La peor amenaza llegó del marido infiel, a través de su suegra mandó a decir: “Estoy empezando a cansarme de este numerito… Que se vaya contigo a India me importa un huevo, ahora, que se despida de ser reina. Haré anular el matrimonio, diré que ella no estaba convencida de hacerse católica y a la mierda. ¡Y Felipe, conmigo!”. Sofía, volvió pero jamás volvió a compartir el lecho con su marido y de eso hace ya 50 años.
La reina siguió cumpliendo sus deberes protocolares. Se volcó a las actividades de caridad y al cuidado de sus hijos, luego de sus nietos. Más que al lado de su marido permaneció al lado de sus deberes con la Corona. Como esposa soportó las infidelidades de su esposo y como reina aguantó los desplantes del rey.
Los que no soportaron más fueron los españoles, sobre todo cuando se supo que en el año 2012, mientras el país atravesaba una crisis económica, el entonces rey viajó con su amante a Botsuana para cazar elefantes. Por primera vez, el monarca pidió perdón públicamente. “Lo siento mucho”, dijo, “no se volverá a repetir”, dijo pero los españoles no se lo perdonaron y dos años después abdicó.
Los hijos también vivieron épocas turbulentas.

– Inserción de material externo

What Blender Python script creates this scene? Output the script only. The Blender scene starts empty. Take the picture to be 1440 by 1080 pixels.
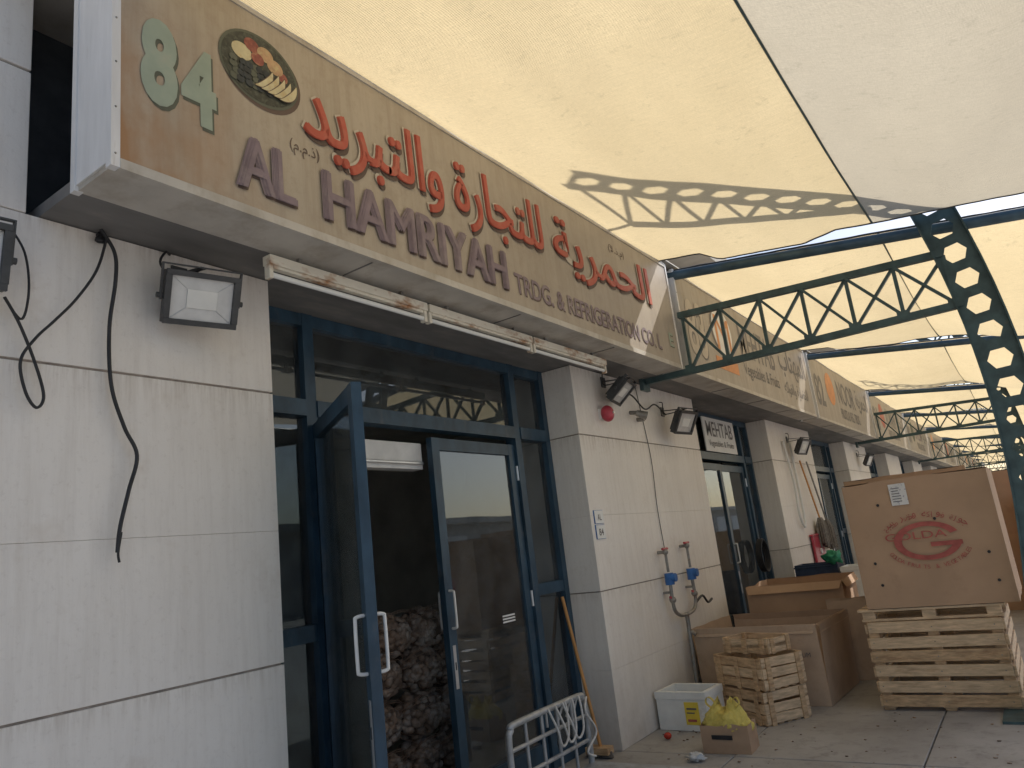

En 2007, la infanta Elena anunció el “cese temporal de la convivencia matrimonial” de su esposo Jaime de Marichalar, un eufemismo para definir el primer divorcio de la monarquía española. La infanta Cristina y su esposo Iñaki Urdangarin eran una pareja modelo hasta que se supo que detrás de una ONG armada por Iñaki funcionaba una organización con fines de lucro no para los pobres sino para el bolsillo de la pareja. En cuanto a Felipe, el problema no es con el hijo sino con la nuera, Letizia con la que parecen no llevarse muy bien.
Cuando hay que definir a la reina todos coinciden que “Es una profesional”. De hecho, el propio Juan Carlos la definió así ante el escritor José Luis de Vilallonga para su libro El Rey. Un calificativo con el que se pretendía y se pretende reconocer que ella sabe, como miembro de una de las familias reales más antiguas de Europa, cuál es su papel. Y es el que cumple.
Cuando no cumple sus deberes protocolares, Sofía suele pasar largo tiempo con su hermana Irene que es budista, vegana, practica yoga, no usa tacos, le gusta vestir túnicas, no lleva ropa de marca y compra en las ferias. Libre y sin compromisos vive dos meses del año en Grecia, dos en la India, y el resto del año, acompaña a Sofía en la Zarzuela. Nunca se casó y no tiene hijos. Las hermanas suelen compartir largas charlas. Sofía seguramente repetirá “Mis valores son la honradez, el sentido de servicio, la honestidad, la tolerancia, el amor al prójimo, la solidaridad”. Su hermana quizá la mire en silencio y no le haga la pregunta que nos hacemos todos: ¿Y tu felicidad, Sofía, dónde quedó tu felicidad?